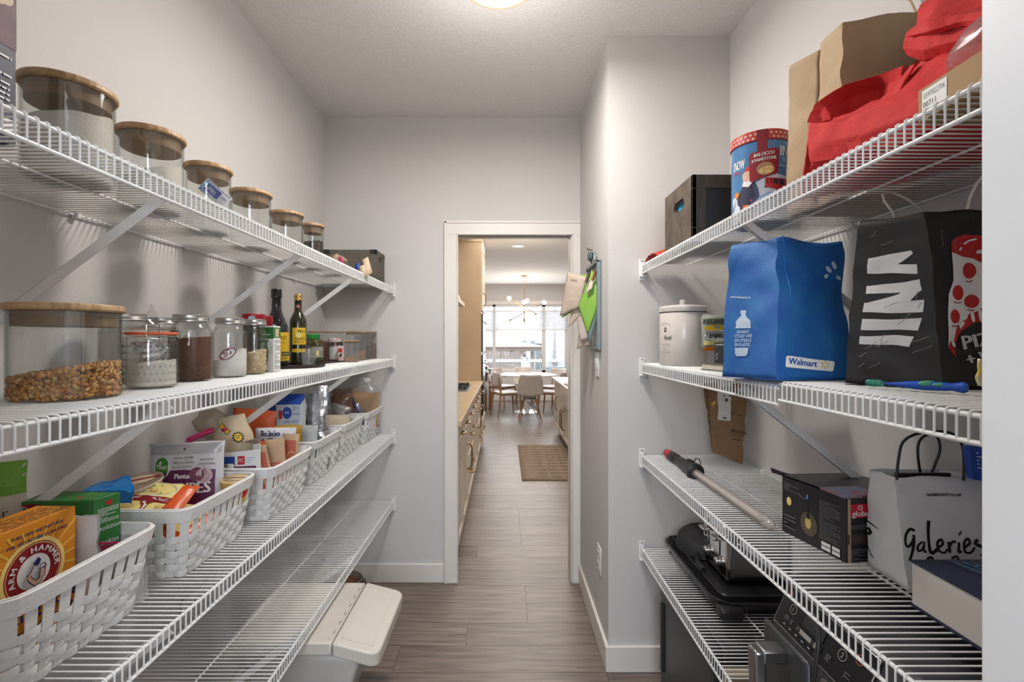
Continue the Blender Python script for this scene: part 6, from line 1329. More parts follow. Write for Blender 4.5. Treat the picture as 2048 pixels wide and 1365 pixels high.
f0=F4[0]; pr=Print(lambda u,v,off=0:f0(u,v,off),.0012); pr.poly([(.0,.098),(.035,.090),(.040,.088),(.0,.094)],blackp); pr.poly([(.0,.082),(.012,.084),(.020,.075),(.012,.066),(.0,.064),(.0,.070),(.009,.073),(.006,.077),(.0,.076)],blackp); pr.poly([(.0,.040),(.012,.028),(.024,.022),(.014,.024),(.0,.034)],blackp); pr.done(t,'leaf_print')
def smooth_path(l,n=4):
    l=[l[0]]+l+[l[-1]]; out=[]
    for i in range(1,len(l)-2):
        for k in range(n):
            t_=k/n; p0,p1,p2,p3=l[i-1:i+3]; out.append(.5*((2*p1)+(p2-p0)*t_+(2*p0-5*p1+4*p2-p3)*t_*t_+(3*p1-p0-3*p2+p3)*t_**3))
    return out+[l[-2]]
b=MB(); b.tube(smooth_path([P(1793,960,.93),P(1797,920,.93),P(1806,885,.93),P(1835,868,.93),P(1880,863,.93),P(1908,870,.93),P(1924,890,.93),P(1928,925,.93),P(1927,962,.93)]),.0026,7); b.build('cord_handle',black,t,w=True)
b=MB(); b.tube(smooth_path([P(1843,958,1.0),P(1836,915,1.0),P(1838,885,1.0),P(1855,870,1.0),P(1875,876,1.0),P(1880,900,1.0),P(1872,925,1.0),P(1860,955,1.0)]),.0026,7); b.build('cord_handle',black,t,w=True)
MB().box((.79,.945,1.148),(.90,.950,1.158)).build('handle_patch',black,t,w=True)
# navy and white slip box
t=thing('slip_box','shallow white-sided box with navy printed lid beside the white jamb','box',(.85,.70,SR3))
x0,x1,y0,y1=.748,.955,.545,.863; MB().box((x0+.002,y0,SR3+.004),(x1,y1,1.018)).build('white_tray',M('box_white',(.62,.58,.53),.6),t,w=True,bev=.001)
MB().box((x0,y0,1.018),(x1,y1+.001,1.022)).build('navy_lid',navy,t,w=True); MB().box((x0,y0,SR3),(x1,y1+.001,SR3+.004)).build('navy_base',navy,t,w=True)
pr=Print(lambda u,v,off=0:V((x0+u,y0+v,1.0221+off))); pr.poly([(.060,.316),(.205,.316),(.205,.14),(.075,.20)],M('navy_photo',(.03,.05,.09),.4,col2=(.02,.025,.05),vs=30)); 
for k in range(9): pr.line([(.07+k*.016,.31),(.10+k*.013,.18)],.0022,lblue)
for k in range(12): pr.line([(.08+.01*k,.30-.01*k),(.09+.01*k,.302-.01*k)],.004,sky)
pr.line([(.030,.16),(.06,.12)],.0015,lblue); pr.done(t,'lid_print')
# blue carton hanging above
t=thing('blue_carton','blue printed carton with a photo of a hand, behind the white carrier bag','box',(.90,.86,SR3+.20))
zt=1.426-(893-681)*.88/F
th=thing
A=V((.878,.885,1.158)); 
m=TM((.925,.89,SR3+.003),0,.0,0)
MB().hull([(.880,.880,1.1645),(.965,.872,1.153),(.965,.885,1.153),(.880,.893,1.1645)],[(.872,.880,1.2265),(.965,.872,1.222),(.965,.885,1.222),(.872,.893,1.2265)]).build('carton_body',bluep,t,w=True)
pr=Print(plane((.880,.8798,1.1645),(.085,-.008,-.0115),(-.008,0,.062))); pr.smallprint(.010,.02,.022,.055,5,white,.25,3); pr.poly([(.026,.006),(.060,.006),(.060,.055),(.028,.055)],offw); pr.poly([(.034,.008),(.06,.008),(.06,.03),(.045,.035)],skin); pr.line([(.036,.05),(.05,.03)],.003,blackp); pr.done(t,'hand_print')
t2=thing('stacked_cartons','plain white carton standing at the back under the blue carton','box',(.93,.95,SR3)); MB().box((.962,.872,SR3),(.971,.90,1.153)).build('carton_body',white,t2,w=True); 
# ---- lowest shelf
t=thing('griddle','long black electric griddle with sloped rim on the lowest right shelf','griddle',(.80,1.75,SR4))
def ov(x0,x1,y0,y1,r,n=6):
    pts=[]
    for cx,cy,a in ((x1-r,y1-r,0),(x0+r,y1-r,PI/2),(x0+r,y0+r,PI),(x1-r,y0+r,1.5*PI)):
        for i in range(n+1): q=a+PI/2*i/n; pts.append((cx+r*math.cos(q),cy+r*math.sin(q)))
    return pts
def stack(b,layers,r):
    base=None; vs=[];n=None
    for (ins,z) in layers:
        pts=ov(.668+ins,.965-ins,1.475+ins,2.00-ins,max(.008,r-ins)); n=len(pts); vs+=[V((x,y,z)) for x,y in pts]
    m=len(layers); fs=[(k*n+i,k*n+(i+1)%n,(k+1)*n+(i+1)%n,(k+1)*n+i) for k in range(m-1) for i in range(n)]; fs.append(tuple(range(n-1,-1,-1))); fs.append(tuple((m-1)*n+i for i in range(n))); b.add(vs,fs)
b=MB(); stack(b,[(.03,SR4+.006),(.012,SR4+.020),(.0,SR4+.045),(.0,SR4+.053),(.006,SR4+.056),(.012,SR4+.052),(.022,SR4+.044)],.07); b.build('base_tray',blackg,t,w=True,smooth=.6)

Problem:
Reproduce every line of the material precisely, omitting its pictures.

Answer below:
Continue the Blender Python script for this scene: part 6, from line 1329. More parts follow. Write for Blender 4.5. Treat the picture as 2048 pixels wide and 1365 pixels high.
f0=F4[0]; pr=Print(lambda u,v,off=0:f0(u,v,off),.0012); pr.poly([(.0,.098),(.035,.090),(.040,.088),(.0,.094)],blackp); pr.poly([(.0,.082),(.012,.084),(.020,.075),(.012,.066),(.0,.064),(.0,.070),(.009,.073),(.006,.077),(.0,.076)],blackp); pr.poly([(.0,.040),(.012,.028),(.024,.022),(.014,.024),(.0,.034)],blackp); pr.done(t,'leaf_print')
def smooth_path(l,n=4):
    l=[l[0]]+l+[l[-1]]; out=[]
    for i in range(1,len(l)-2):
        for k in range(n):
            t_=k/n; p0,p1,p2,p3=l[i-1:i+3]; out.append(.5*((2*p1)+(p2-p0)*t_+(2*p0-5*p1+4*p2-p3)*t_*t_+(3*p1-p0-3*p2+p3)*t_**3))
    return out+[l[-2]]
b=MB(); b.tube(smooth_path([P(1793,960,.93),P(1797,920,.93),P(1806,885,.93),P(1835,868,.93),P(1880,863,.93),P(1908,870,.93),P(1924,890,.93),P(1928,925,.93),P(1927,962,.93)]),.0026,7); b.build('cord_handle',black,t,w=True)
b=MB(); b.tube(smooth_path([P(1843,958,1.0),P(1836,915,1.0),P(1838,885,1.0),P(1855,870,1.0),P(1875,876,1.0),P(1880,900,1.0),P(1872,925,1.0),P(1860,955,1.0)]),.0026,7); b.build('cord_handle',black,t,w=True)
MB().box((.79,.945,1.148),(.90,.950,1.158)).build('handle_patch',black,t,w=True)
# navy and white slip box
t=thing('slip_box','shallow white-sided box with navy printed lid beside the white jamb','box',(.85,.70,SR3))
x0,x1,y0,y1=.748,.955,.545,.863; MB().box((x0+.002,y0,SR3+.004),(x1,y1,1.018)).build('white_tray',M('box_white',(.62,.58,.53),.6),t,w=True,bev=.001)
MB().box((x0,y0,1.018),(x1,y1+.001,1.022)).build('navy_lid',navy,t,w=True); MB().box((x0,y0,SR3),(x1,y1+.001,SR3+.004)).build('navy_base',navy,t,w=True)
pr=Print(lambda u,v,off=0:V((x0+u,y0+v,1.0221+off))); pr.poly([(.060,.316),(.205,.316),(.205,.14),(.075,.20)],M('navy_photo',(.03,.05,.09),.4,col2=(.02,.025,.05),vs=30)); 
for k in range(9): pr.line([(.07+k*.016,.31),(.10+k*.013,.18)],.0022,lblue)
for k in range(12): pr.line([(.08+.01*k,.30-.01*k),(.09+.01*k,.302-.01*k)],.004,sky)
pr.line([(.030,.16),(.06,.12)],.0015,lblue); pr.done(t,'lid_print')
# blue carton hanging above
t=thing('blue_carton','blue printed carton with a photo of a hand, behind the white carrier bag','box',(.90,.86,SR3+.20))
zt=1.426-(893-681)*.88/F
th=thing
A=V((.878,.885,1.158)); 
m=TM((.925,.89,SR3+.003),0,.0,0)
MB().hull([(.880,.880,1.1645),(.965,.872,1.153),(.965,.885,1.153),(.880,.893,1.1645)],[(.872,.880,1.2265),(.965,.872,1.222),(.965,.885,1.222),(.872,.893,1.2265)]).build('carton_body',bluep,t,w=True)
pr=Print(plane((.880,.8798,1.1645),(.085,-.008,-.0115),(-.008,0,.062))); pr.smallprint(.010,.02,.022,.055,5,white,.25,3); pr.poly([(.026,.006),(.060,.006),(.060,.055),(.028,.055)],offw); pr.poly([(.034,.008),(.06,.008),(.06,.03),(.045,.035)],skin); pr.line([(.036,.05),(.05,.03)],.003,blackp); pr.done(t,'hand_print')
t2=thing('stacked_cartons','plain white carton standing at the back under the blue carton','box',(.93,.95,SR3)); MB().box((.962,.872,SR3),(.971,.90,1.153)).build('carton_body',white,t2,w=True); 
# ---- lowest shelf
t=thing('griddle','long black electric griddle with sloped rim on the lowest right shelf','griddle',(.80,1.75,SR4))
def ov(x0,x1,y0,y1,r,n=6):
    pts=[]
    for cx,cy,a in ((x1-r,y1-r,0),(x0+r,y1-r,PI/2),(x0+r,y0+r,PI),(x1-r,y0+r,1.5*PI)):
        for i in range(n+1): q=a+PI/2*i/n; pts.append((cx+r*math.cos(q),cy+r*math.sin(q)))
    return pts
def stack(b,layers,r):
    base=None; vs=[];n=None
    for (ins,z) in layers:
        pts=ov(.668+ins,.965-ins,1.475+ins,2.00-ins,max(.008,r-ins)); n=len(pts); vs+=[V((x,y,z)) for x,y in pts]
    m=len(layers); fs=[(k*n+i,k*n+(i+1)%n,(k+1)*n+(i+1)%n,(k+1)*n+i) for k in range(m-1) for i in range(n)]; fs.append(tuple(range(n-1,-1,-1))); fs.append(tuple((m-1)*n+i for i in range(n))); b.add(vs,fs)
b=MB(); stack(b,[(.03,SR4+.006),(.012,SR4+.020),(.0,SR4+.045),(.0,SR4+.053),(.006,SR4+.056),(.012,SR4+.052),(.022,SR4+.044)],.07); b.build('base_tray',blackg,t,w=True,smooth=.6)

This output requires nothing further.